When budget cuts go to the extreme

WHEN BUDGET CUTS GO TO THE EXTREME…. There’s been a fair amount of attention lately on the kind of budget cuts states and municipalities have been forced to make during lean times. Hawaii is going to a four-day school week; an Atlanta suburb has shut down its public bus system; and parts of Colorado Springs are going without streetlights to save money on electricity.

Paul Krugman added in a recent column, “[A] country that once amazed the world with its visionary investments in transportation, from the Erie Canal to the Interstate Highway System, is now in the process of unpaving itself: in a number of states, local governments are breaking up roads they can no longer afford to maintain, and returning them to gravel.”

But Alyssa Battistoni flagged a report I’d overlooked last week:

It has come to this: Parents are now being asked to send their children to school with their own toilet paper.

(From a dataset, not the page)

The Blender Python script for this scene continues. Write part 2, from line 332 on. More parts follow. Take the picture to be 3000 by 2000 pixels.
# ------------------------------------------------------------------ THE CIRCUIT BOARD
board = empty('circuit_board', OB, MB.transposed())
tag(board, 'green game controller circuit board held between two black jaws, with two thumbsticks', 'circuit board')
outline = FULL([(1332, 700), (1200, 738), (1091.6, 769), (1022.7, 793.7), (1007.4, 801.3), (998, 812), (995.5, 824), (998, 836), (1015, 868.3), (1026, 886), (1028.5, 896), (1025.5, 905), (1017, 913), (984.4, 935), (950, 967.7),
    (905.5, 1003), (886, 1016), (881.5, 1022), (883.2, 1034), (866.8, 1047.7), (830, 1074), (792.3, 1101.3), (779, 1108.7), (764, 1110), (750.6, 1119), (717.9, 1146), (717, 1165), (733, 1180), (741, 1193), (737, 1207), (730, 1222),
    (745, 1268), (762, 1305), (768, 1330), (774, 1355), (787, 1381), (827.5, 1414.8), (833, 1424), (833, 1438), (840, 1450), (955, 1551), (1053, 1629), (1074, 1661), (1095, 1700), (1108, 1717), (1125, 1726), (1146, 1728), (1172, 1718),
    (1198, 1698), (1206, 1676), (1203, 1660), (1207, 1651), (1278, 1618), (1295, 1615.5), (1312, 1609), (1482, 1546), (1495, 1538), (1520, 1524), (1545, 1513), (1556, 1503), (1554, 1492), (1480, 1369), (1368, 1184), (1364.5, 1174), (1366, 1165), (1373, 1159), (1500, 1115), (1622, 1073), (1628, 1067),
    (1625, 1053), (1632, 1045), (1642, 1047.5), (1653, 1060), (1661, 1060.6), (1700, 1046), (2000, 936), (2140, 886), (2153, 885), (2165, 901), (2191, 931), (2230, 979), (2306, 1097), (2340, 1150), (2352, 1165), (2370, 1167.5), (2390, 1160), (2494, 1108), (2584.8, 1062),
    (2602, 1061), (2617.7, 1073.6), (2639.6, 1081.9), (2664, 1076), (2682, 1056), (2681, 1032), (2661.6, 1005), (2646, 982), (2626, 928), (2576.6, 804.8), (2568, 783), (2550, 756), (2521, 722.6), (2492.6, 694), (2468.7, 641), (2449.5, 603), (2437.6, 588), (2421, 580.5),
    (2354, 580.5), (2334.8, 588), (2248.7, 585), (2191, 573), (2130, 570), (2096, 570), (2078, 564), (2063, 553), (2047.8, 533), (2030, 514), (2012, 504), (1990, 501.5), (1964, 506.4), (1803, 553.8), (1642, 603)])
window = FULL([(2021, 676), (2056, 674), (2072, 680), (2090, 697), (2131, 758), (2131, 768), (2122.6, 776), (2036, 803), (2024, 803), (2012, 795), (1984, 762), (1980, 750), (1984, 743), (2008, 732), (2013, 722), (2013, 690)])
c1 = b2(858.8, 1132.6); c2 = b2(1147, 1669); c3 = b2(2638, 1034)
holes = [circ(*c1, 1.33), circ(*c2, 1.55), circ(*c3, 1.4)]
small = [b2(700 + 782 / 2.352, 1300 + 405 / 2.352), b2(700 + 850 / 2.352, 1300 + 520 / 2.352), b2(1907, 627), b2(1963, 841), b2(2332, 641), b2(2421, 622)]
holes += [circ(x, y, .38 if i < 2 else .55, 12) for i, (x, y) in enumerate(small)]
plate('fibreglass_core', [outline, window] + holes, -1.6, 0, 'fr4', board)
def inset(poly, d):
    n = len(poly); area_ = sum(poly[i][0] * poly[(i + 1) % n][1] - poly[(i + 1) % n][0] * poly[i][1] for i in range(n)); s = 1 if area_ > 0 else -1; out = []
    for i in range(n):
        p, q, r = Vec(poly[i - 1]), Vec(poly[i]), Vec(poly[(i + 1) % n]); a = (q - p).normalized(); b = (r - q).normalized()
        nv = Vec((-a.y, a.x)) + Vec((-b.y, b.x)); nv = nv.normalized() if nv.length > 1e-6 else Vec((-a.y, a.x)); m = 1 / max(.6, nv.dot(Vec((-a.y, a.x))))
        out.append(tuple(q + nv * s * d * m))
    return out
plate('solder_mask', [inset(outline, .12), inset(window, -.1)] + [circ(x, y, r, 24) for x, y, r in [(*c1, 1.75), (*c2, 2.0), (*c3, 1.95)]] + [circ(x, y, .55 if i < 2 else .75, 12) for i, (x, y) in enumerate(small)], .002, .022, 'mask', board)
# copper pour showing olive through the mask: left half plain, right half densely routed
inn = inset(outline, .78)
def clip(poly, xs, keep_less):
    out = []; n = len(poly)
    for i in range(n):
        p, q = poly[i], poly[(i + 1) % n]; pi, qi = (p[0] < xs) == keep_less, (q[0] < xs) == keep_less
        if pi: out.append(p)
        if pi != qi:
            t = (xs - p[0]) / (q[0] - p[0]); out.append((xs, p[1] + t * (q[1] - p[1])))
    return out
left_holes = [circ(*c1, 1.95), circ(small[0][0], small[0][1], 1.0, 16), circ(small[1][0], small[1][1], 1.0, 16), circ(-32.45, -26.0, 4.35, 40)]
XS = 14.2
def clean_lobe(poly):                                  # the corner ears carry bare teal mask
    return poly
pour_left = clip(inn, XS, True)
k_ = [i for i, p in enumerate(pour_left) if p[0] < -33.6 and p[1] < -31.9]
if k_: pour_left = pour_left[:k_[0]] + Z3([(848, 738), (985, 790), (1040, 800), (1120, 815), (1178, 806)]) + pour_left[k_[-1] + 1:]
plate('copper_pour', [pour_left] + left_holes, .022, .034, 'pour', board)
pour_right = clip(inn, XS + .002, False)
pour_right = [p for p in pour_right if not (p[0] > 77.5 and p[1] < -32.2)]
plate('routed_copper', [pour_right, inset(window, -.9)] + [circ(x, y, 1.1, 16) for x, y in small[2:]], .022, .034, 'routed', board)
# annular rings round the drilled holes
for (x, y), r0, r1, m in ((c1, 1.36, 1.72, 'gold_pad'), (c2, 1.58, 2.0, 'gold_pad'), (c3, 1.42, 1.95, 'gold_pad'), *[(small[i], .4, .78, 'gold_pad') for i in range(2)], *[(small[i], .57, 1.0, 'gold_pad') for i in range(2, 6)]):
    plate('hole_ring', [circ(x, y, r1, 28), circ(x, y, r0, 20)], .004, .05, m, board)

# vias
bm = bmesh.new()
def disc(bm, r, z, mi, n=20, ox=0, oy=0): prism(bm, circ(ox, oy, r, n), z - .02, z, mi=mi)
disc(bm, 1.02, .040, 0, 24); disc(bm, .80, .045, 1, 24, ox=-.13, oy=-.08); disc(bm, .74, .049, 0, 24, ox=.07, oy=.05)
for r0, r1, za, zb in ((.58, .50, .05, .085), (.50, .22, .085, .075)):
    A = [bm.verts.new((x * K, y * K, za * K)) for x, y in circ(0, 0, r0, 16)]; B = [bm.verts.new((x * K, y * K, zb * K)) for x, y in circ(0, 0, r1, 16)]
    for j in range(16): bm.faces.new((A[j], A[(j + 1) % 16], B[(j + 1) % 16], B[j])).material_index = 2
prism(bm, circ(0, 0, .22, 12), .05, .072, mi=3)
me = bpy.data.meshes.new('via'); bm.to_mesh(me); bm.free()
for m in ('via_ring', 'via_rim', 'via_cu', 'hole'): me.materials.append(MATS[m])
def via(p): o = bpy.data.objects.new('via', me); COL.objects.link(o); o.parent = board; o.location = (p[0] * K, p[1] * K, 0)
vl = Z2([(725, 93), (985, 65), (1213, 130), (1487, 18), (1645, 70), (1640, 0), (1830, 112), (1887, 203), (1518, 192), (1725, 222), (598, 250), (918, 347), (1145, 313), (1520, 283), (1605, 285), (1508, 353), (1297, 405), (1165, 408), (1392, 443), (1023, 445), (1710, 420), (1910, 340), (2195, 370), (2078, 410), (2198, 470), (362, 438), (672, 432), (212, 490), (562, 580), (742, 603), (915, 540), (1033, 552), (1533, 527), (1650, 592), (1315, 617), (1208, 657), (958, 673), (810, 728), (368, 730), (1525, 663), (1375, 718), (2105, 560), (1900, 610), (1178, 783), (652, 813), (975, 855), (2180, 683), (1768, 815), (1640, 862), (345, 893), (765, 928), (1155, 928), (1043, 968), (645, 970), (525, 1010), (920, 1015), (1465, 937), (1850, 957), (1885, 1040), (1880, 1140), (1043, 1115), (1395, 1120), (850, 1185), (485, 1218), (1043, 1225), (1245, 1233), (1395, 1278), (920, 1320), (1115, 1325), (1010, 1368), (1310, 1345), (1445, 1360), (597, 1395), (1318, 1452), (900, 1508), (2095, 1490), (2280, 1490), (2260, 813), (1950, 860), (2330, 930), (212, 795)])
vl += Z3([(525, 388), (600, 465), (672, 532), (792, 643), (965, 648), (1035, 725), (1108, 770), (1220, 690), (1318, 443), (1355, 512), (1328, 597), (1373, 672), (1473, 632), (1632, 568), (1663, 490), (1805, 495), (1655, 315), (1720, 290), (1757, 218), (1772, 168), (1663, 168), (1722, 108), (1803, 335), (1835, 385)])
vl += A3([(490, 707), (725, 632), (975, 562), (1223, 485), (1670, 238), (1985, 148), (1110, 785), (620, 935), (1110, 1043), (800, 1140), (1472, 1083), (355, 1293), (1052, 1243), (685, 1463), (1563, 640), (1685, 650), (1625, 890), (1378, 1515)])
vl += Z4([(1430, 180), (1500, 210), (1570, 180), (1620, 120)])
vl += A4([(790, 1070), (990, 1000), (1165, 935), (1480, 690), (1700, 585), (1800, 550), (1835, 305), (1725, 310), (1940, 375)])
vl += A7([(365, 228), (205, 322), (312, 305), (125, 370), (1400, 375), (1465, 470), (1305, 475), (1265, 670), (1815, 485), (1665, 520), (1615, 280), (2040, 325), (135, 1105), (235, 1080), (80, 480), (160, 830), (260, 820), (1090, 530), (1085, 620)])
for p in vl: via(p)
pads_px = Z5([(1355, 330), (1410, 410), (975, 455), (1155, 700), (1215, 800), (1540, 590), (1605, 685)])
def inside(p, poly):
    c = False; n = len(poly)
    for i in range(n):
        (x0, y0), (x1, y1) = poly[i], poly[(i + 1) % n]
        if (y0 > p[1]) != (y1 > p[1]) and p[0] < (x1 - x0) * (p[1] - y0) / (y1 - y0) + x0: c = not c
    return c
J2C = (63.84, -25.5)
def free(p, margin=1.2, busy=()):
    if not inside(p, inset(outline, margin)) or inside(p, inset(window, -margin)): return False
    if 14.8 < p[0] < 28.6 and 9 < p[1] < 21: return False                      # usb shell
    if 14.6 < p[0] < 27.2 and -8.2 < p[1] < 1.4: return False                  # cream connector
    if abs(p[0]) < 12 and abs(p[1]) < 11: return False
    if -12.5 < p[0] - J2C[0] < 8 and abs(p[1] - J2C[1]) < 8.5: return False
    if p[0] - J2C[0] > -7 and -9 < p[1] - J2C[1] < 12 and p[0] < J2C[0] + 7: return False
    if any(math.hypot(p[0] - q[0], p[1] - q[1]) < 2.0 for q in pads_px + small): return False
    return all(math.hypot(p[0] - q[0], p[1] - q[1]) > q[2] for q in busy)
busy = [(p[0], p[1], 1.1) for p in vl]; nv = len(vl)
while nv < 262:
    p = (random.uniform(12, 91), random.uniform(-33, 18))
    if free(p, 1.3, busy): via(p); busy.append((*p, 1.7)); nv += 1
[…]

And not just toilet paper, but all sorts of basic items that schools themselves used to provide for kids. It’s all part of a disturbing trend, highlighted by the New York Times last week, of cash-strapped public schools — their budgets eviscerated by state cutbacks — shifting more and more financial responsibility onto parents.

This isn’t an exaggerated anecdote. The NYT report noted that schools that used to simply require students to bring in glue, scissors, and crayons, are now demanding that families provide everything from paper towels to garbage bags to liquid soap.

Pre-kindergartners in the Joshua school district in Texas have to track down Dixie cups and paper plates, while students at New Central Elementary in Havana, Ill., and Mesa Middle School in Castle Rock, Colo., must come to class with a pack of printer paper. Wet Swiffer refills and plastic cutlery are among the requests from St. Joseph School in Seattle. And at Pauoa Elementary School in Honolulu, every student must show up with a four-pack of toilet paper.

As Natasha Chart put it, “Because nothing says ‘superpower’ like when your public schools can’t afford toilet paper.”

It’s probably worth noting that raising taxes on the wealthy, just a little, back to the levels seen in the 1990s when the economy was booming, could help make much of this far less necessary. We live in the wealthiest country in the planet, but as officials fight to cut spending and reduce taxes on the wealthy, we’re left with often-ridiculous cuts and children who have to bring toilet paper to school.

Battistoni concluded, “The best-case scenario is that the impact of these cuts will help people understand just what their tax dollars are paying for and spur greater consciousness about the relationship between public spending and public goods. Now that shortages of teachers and books are spreading to suburbia, we’ll decide that shortfalls in education funding are unacceptable after all. The worst-case scenario, though, is that reduced public spending on essential goods and services will continue to hollow out our infrastructure and reduce our capacity to meet the needs of most Americans.”